2.1.6. In keeping with the demands, options and preferential recipients of our mission
28. In response to the demands of our mission and to the challenges of our time, we have opted for an evangelization that is missionary, inculturated, prophetic and liberating, from the viewpoint of the poor and needy, and that aims at multiplying evangelizing leaders. These options qualify our service of the Word and, logically, our style of formation. Based on these options, we assign a privileged place to a missionary proclamation that is addressed to the non-Christian world and to de-christianized groups, to the poor, to new evangelizers, to youth and to the family, according to the differing situations in the places where we are evangelizing.

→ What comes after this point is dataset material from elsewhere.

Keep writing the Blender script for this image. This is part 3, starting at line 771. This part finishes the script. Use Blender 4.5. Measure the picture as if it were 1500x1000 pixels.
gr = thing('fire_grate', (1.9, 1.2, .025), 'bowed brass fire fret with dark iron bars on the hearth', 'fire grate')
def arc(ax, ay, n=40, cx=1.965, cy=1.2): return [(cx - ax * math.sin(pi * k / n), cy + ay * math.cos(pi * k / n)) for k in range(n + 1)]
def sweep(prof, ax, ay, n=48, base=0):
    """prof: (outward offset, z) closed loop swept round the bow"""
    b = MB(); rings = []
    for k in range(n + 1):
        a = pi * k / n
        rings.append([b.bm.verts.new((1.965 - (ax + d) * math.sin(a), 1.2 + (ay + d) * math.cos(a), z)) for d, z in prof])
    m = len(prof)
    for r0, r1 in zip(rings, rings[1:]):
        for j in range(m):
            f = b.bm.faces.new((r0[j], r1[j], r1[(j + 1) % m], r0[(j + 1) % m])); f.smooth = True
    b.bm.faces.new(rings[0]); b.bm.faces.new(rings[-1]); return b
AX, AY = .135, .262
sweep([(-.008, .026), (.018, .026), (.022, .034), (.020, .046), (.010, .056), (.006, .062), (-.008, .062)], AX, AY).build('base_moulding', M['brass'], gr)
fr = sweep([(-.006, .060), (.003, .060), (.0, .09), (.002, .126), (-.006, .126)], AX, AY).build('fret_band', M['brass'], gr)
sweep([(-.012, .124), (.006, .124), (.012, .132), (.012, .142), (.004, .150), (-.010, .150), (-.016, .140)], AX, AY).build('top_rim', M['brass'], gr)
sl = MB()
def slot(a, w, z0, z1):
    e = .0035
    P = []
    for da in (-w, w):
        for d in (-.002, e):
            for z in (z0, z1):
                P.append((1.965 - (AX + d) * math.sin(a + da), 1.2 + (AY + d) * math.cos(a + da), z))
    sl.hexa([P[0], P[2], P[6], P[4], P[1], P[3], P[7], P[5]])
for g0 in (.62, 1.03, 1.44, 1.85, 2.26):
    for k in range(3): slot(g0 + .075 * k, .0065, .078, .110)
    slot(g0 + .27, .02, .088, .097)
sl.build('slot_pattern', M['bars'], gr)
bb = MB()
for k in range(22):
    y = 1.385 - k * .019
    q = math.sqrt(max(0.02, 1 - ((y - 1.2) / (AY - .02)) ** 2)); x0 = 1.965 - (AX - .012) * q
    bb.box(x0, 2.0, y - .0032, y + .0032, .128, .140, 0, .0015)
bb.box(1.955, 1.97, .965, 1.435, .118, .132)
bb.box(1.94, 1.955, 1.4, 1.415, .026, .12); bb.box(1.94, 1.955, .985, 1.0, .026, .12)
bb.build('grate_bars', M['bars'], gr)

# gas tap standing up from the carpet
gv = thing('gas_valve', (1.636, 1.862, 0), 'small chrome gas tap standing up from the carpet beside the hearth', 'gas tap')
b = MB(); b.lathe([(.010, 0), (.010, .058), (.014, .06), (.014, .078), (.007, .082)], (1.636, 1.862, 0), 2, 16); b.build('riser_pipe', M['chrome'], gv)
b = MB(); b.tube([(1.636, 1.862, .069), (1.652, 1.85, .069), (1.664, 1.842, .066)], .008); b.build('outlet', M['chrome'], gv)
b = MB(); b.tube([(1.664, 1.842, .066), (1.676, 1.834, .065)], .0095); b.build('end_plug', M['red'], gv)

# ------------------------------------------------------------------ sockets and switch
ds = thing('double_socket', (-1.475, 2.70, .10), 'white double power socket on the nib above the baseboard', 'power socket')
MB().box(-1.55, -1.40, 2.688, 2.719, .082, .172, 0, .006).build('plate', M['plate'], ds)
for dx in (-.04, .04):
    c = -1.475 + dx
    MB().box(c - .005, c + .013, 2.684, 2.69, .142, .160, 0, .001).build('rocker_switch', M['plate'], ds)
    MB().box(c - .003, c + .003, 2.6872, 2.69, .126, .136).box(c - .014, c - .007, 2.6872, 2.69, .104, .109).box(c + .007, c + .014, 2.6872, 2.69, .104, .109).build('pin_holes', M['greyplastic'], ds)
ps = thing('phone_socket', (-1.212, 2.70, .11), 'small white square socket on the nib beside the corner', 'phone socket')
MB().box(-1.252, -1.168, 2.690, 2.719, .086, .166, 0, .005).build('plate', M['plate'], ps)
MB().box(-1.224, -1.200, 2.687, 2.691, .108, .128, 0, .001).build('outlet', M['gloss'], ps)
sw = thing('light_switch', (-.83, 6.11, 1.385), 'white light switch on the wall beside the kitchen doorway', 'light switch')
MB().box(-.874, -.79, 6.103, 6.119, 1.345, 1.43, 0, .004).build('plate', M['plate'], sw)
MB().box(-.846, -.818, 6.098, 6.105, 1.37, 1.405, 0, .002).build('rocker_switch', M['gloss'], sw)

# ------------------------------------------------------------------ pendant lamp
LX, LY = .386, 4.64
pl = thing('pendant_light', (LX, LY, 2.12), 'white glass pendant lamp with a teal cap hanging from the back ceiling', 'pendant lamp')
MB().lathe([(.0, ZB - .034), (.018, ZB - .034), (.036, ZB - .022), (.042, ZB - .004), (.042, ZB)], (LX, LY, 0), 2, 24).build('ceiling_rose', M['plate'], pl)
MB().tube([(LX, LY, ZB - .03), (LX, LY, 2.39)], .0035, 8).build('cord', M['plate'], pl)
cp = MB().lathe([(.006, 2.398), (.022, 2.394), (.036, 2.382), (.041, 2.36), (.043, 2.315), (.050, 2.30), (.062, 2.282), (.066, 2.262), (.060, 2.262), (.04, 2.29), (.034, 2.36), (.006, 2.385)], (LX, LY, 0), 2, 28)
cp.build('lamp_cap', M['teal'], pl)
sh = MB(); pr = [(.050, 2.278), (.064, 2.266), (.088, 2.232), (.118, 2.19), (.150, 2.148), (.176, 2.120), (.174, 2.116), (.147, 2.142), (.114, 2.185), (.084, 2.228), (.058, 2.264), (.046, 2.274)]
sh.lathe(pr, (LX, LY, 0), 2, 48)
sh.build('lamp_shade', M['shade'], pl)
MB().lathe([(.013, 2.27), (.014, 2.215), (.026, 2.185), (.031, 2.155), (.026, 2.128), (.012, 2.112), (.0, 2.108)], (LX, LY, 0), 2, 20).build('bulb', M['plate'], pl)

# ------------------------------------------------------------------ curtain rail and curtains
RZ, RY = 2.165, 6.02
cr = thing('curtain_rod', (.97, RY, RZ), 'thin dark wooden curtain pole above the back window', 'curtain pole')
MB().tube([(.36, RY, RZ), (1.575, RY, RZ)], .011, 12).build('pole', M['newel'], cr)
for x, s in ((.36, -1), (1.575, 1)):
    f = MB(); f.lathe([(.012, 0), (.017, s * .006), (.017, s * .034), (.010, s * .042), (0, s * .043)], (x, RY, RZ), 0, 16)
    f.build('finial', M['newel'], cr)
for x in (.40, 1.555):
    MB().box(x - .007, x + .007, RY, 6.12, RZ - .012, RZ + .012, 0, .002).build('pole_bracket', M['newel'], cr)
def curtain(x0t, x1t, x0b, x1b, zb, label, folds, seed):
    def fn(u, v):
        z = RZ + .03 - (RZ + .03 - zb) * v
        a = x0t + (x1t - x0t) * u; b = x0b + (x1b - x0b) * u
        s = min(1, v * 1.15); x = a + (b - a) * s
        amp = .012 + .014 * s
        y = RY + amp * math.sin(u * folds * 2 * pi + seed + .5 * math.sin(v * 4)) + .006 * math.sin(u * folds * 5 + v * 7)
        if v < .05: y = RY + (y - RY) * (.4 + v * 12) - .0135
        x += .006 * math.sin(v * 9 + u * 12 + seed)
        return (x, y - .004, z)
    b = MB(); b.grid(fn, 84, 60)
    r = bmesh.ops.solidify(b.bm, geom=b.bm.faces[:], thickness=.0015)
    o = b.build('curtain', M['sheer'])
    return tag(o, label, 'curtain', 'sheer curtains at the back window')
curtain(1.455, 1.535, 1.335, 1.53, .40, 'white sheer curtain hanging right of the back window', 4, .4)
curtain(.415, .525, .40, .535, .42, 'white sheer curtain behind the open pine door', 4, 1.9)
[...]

All of these demands, options and preferences must energize our formation process.

2.2. Formation as a process (pedagogical reference)
29. Our formation is based on the pedagogy that God himself used with his people, on the itinerary that Jesus followed with his disciples and on the action of the Spirit in the Church and in the world.

It is based on a Christian vision of humans, understood as beings created in the image and likeness of God, wounded by sin and renewed by grace, called to universal fellowship and fraternity, immersed in history and society, graced with a particular vocation that unfolds progressively in conscious and free response to the inspirations of the Spirit. For us, Jesus Christ is the New Man, the only one who fully illumines our human strivings and fulfillment, and is the origin, way and goal of every authentic path to humanization. 30. On these bases we understand formation as a process whereby we keep assimilating, in a conscious and harmonious manner, the gospel ideal as our Founder lived it, in the daily reality of our life and mission. In this sense, the aim of formation is to actualize what already exists in us as a vocational gift bestowed on us by God. The discovery and development of our own vocational charism, of the possibilities and capacities we have received from God, begets in each of us an attunement and progressive acceptance of the Claretian charism and project of life.